[Source material]
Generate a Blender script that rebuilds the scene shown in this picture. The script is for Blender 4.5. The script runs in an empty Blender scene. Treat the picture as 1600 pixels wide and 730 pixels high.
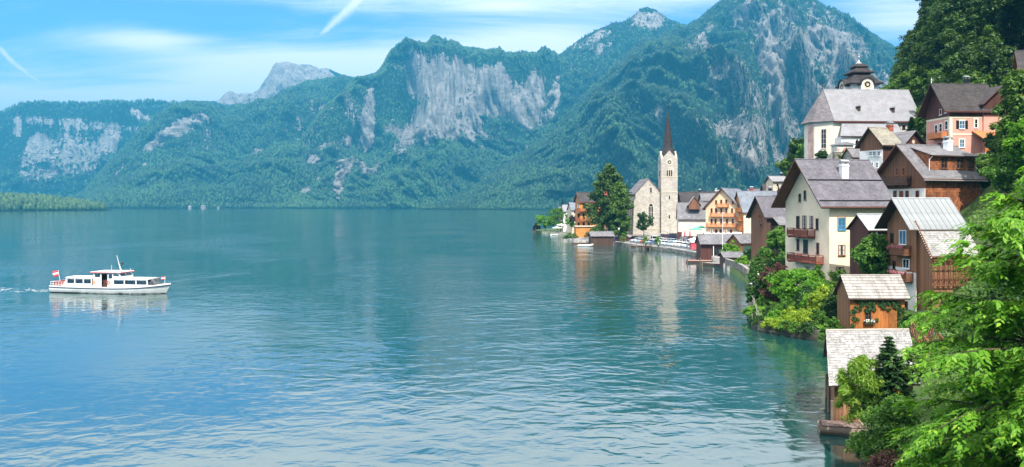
import bpy, bmesh, math, random
import numpy as np
from math import pi, sin, cos, tan, radians, sqrt, atan2
from mathutils import Vector, Matrix, Euler

SC = bpy.context.scene
COL = SC.collection
random.seed(11)
RNG = np.random.default_rng(11)

# ------------------------------------------------------------------ node helpers
class NT:
    """small wrapper that adds and links shader / geometry nodes"""
    def __init__(self, tree):
        self.t = tree
    def n(self, typ, ins=None, **props):
        nd = self.t.nodes.new(typ)
        for k, v in props.items():
            setattr(nd, k, v)
        for k, v in (ins or {}).items():
            self.put(nd.inputs[k], v)
        return nd
    def put(self, sock, v):
        if isinstance(v, bpy.types.NodeSocket):
            self.t.links.new(v, sock)
        elif isinstance(v, bpy.types.Node):
            self.t.links.new(v.outputs[0], sock)
        else:
            if sock.type == 'RGBA' and len(v) == 3:
                v = (*v, 1.0)
            sock.default_value = v
    def m(self, op, a, b=None, c=None, clamp=False):
        nd = self.n('ShaderNodeMath', operation=op, use_clamp=clamp)
        for i, v in enumerate((a, b, c)):
            if v is not None:
                self.put(nd.inputs[i], v)
        return nd.outputs[0]
    def v(self, op, a, b=None):
        nd = self.n('ShaderNodeVectorMath', operation=op)
        self.put(nd.inputs[0], a)
        if b is not None:
            self.put(nd.inputs[1], b)
        return nd.outputs['Value'] if op in ('DOT_PRODUCT', 'LENGTH') else nd.outputs[0]
    def mix(self, f, a, b, blend='MIX'):
        nd = self.n('ShaderNodeMix', data_type='RGBA', blend_type=blend)
        self.put(nd.inputs[0], f); self.put(nd.inputs[6], a); self.put(nd.inputs[7], b)
        return nd.outputs[2]
    def ss(self, x, lo, hi):
        nd = self.n('ShaderNodeMapRange', interpolation_type='SMOOTHSTEP')
        self.put(nd.inputs[0], x); self.put(nd.inputs[1], lo); self.put(nd.inputs[2], hi)
        return nd.outputs[0]
    def noise(self, vec, scale, detail=4, rough=0.55, dist=0.0):
        nd = self.n('ShaderNodeTexNoise', noise_dimensions='3D')
        if vec is not None:
            self.put(nd.inputs['Vector'], vec)
        nd.inputs['Scale'].default_value = scale
        nd.inputs['Detail'].default_value = detail
        nd.inputs['Roughness'].default_value = rough
        nd.inputs['Distortion'].default_value = dist
        return nd.outputs[0]
    def scale(self, vec, s):
        nd = self.n('ShaderNodeMapping')
        self.put(nd.inputs[0], vec)
        nd.inputs['Scale'].default_value = s if isinstance(s, tuple) else (s, s, s)
        return nd.outputs[0]
    def ramp(self, f, stops):
        nd = self.n('ShaderNodeValToRGB')
        self.put(nd.inputs[0], f)
        e = nd.color_ramp.elements
        while len(e) < len(stops):
            e.new(0.5)
        for el, (p, c) in zip(e, stops):
            el.position = p; el.color = (*c, 1.0)
        return nd.outputs[0]
    def bump(self, h, strength=0.5, dist=0.1):
        nd = self.n('ShaderNodeBump')
        self.put(nd.inputs['Height'], h)
        nd.inputs['Strength'].default_value = strength
        nd.inputs['Distance'].default_value = dist
        return nd.outputs[0]

# ------------------------------------------------------------------ camera
FOC, CAMZ, HOR = 1250.0, 15.0, 320.0      # focal length in photo pixels, eye height, horizon row
cam = bpy.data.cameras.new('camera')
cam.sensor_width = 36.0
cam.lens = 36.0 * FOC / 1600.0
cam.shift_y = -(365.0 - HOR) / 1600.0
cam.clip_start = 0.5
cam.clip_end = 40000.0
camo = bpy.data.objects.new('camera', cam)
COL.objects.link(camo)
camo.location = (0, 0, CAMZ)
camo.rotation_euler = (pi / 2, 0, 0)
SC.camera = camo

def PX(px, Y): return (px - 800.0) / FOC * Y
def PZ(py, Y): return CAMZ - (py - HOR) / FOC * Y
def P(px, py, Y): return Vector((PX(px, Y), Y, PZ(py, Y)))

# ------------------------------------------------------------------ exposure
SC.view_settings.view_transform = 'Standard'
SC.view_settings.look = 'None'
SC.view_settings.exposure = 0.76
SC.view_settings.gamma = 1.0
SC.view_settings.use_curve_mapping = False
SC.cycles.max_bounces = 5
SC.cycles.diffuse_bounces = 2
SC.cycles.glossy_bounces = 3
SC.cycles.transmission_bounces = 3
SC.cycles.transparent_max_bounces = 6
SC.cycles.volume_bounces = 0
SC.cycles.caustics_reflective = False
SC.cycles.caustics_refractive = False

# ------------------------------------------------------------------ sun and sky
SUN_EL, SUN_AZ = 50.0, 172.0               # azimuth clockwise from the view axis: behind the right shoulder
sd = Vector((sin(radians(SUN_AZ)) * cos(radians(SUN_EL)), cos(radians(SUN_AZ)) * cos(radians(SUN_EL)), sin(radians(SUN_EL))))
sl = bpy.data.lights.new('sun', 'SUN')
sl.energy = 5.0
sl.angle = radians(0.5)
sl.color = (1.0, 0.95, 0.87)
so = bpy.data.objects.new('sun', sl)
COL.objects.link(so)
so.rotation_euler = (-sd).to_track_quat('-Z', 'Y').to_euler()
so.location = (0, 0, 100)

world = bpy.data.worlds.new('World')
SC.world = world
world.use_nodes = True
w = NT(world.node_tree)
world.node_tree.nodes.clear()
sky = w.n('ShaderNodeTexSky', sky_type='NISHITA', sun_disc=False)
sky.sun_elevation = radians(SUN_EL)
sky.sun_rotation = radians(SUN_AZ)
sky.altitude = 500.0
sky.air_density = 1.0
sky.dust_density = 0.3
sky.ozone_density = 2.0
tc = w.n('ShaderNodeTexCoord')
dirv = w.v('NORMALIZE', tc.outputs['Generated'])
sep = w.n('ShaderNodeSeparateXYZ', {0: dirv})
dx, dy, dz = sep.outputs
# cirrus: streaky noise on a plane far overhead (direction divided by its height)
inv = w.m('DIVIDE', 1.0, w.m('MAXIMUM', w.m('ADD', dz, 0.12), 0.06))
pl = w.n('ShaderNodeCombineXYZ', {0: w.m('MULTIPLY', dx, inv), 1: w.m('MULTIPLY', dy, inv), 2: 0.0})
st = w.scale(pl, (0.55, 1.5, 1.0))
c1 = w.noise(st, 1.7, 9, 0.68, 0.8)
c2 = w.noise(pl, 0.45, 3, 0.5, 0.2)
cir = w.m('ADD', w.m('ADD', w.m('MULTIPLY', c1, 0.52), 0.065), w.m('MULTIPLY', c2, 0.5))
veil = w.ss(dz, 0.207, 0.29)                 # the thin sheet thickens higher up, made extra bright there to whiten the lake's reflection
def sdir(px, py):
    v = Vector((px - 800.0, FOC, HOR - py)); v.normalize(); return v
def blob(px, py, rx, ry):                   # soft cloud bank round a direction
    v = sdir(px, py); r = v.cross(Vector((0, 0, 1))).normalized(); u = r.cross(v)
    a = w.m('DIVIDE', w.v('DOT_PRODUCT', dirv, tuple(r)), rx / FOC)
    b = w.m('DIVIDE', w.v('DOT_PRODUCT', dirv, tuple(u)), ry / FOC)
    f = w.m('ADD', w.m('MULTIPLY', a, a), w.m('MULTIPLY', b, b))
    front = w.m('GREATER_THAN', w.v('DOT_PRODUCT', dirv, tuple(v)), 0.0)
    return w.m('MULTIPLY', w.m('EXPONENT', w.m('MULTIPLY', f, -1.0)), front)
banks = None
for (px, py, rx, ry, k) in ((600, 120, 240, 46, 0.56), (820, 75, 150, 34, 0.38), (160, 170, 300, 24, 0.40), (440, 130, 130, 34, 0.30),
                            (50, 190, 230, 26, 0.25), (130, 100, 460, 60, 0.11), (780, 10, 90, 9, 0.14), (1430, 30, 120, 40, 0.30), (240, 62, 60, 16, 0.22), (190, 65, 90, 14, 0.14)):
    b = w.m('MULTIPLY', blob(px, py, rx, ry), k)
    banks = b if banks is None else w.m('ADD', banks, b)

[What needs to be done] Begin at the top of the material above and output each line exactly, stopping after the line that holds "RNG = np.random.default_rng(11)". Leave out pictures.

[Exercise response]
Generate a Blender script that rebuilds the scene shown in this picture. The script is for Blender 4.5. The script runs in an empty Blender scene. Treat the picture as 1600 pixels wide and 730 pixels high.
import bpy, bmesh, math, random
import numpy as np
from math import pi, sin, cos, tan, radians, sqrt, atan2
from mathutils import Vector, Matrix, Euler

SC = bpy.context.scene
COL = SC.collection
random.seed(11)
RNG = np.random.default_rng(11)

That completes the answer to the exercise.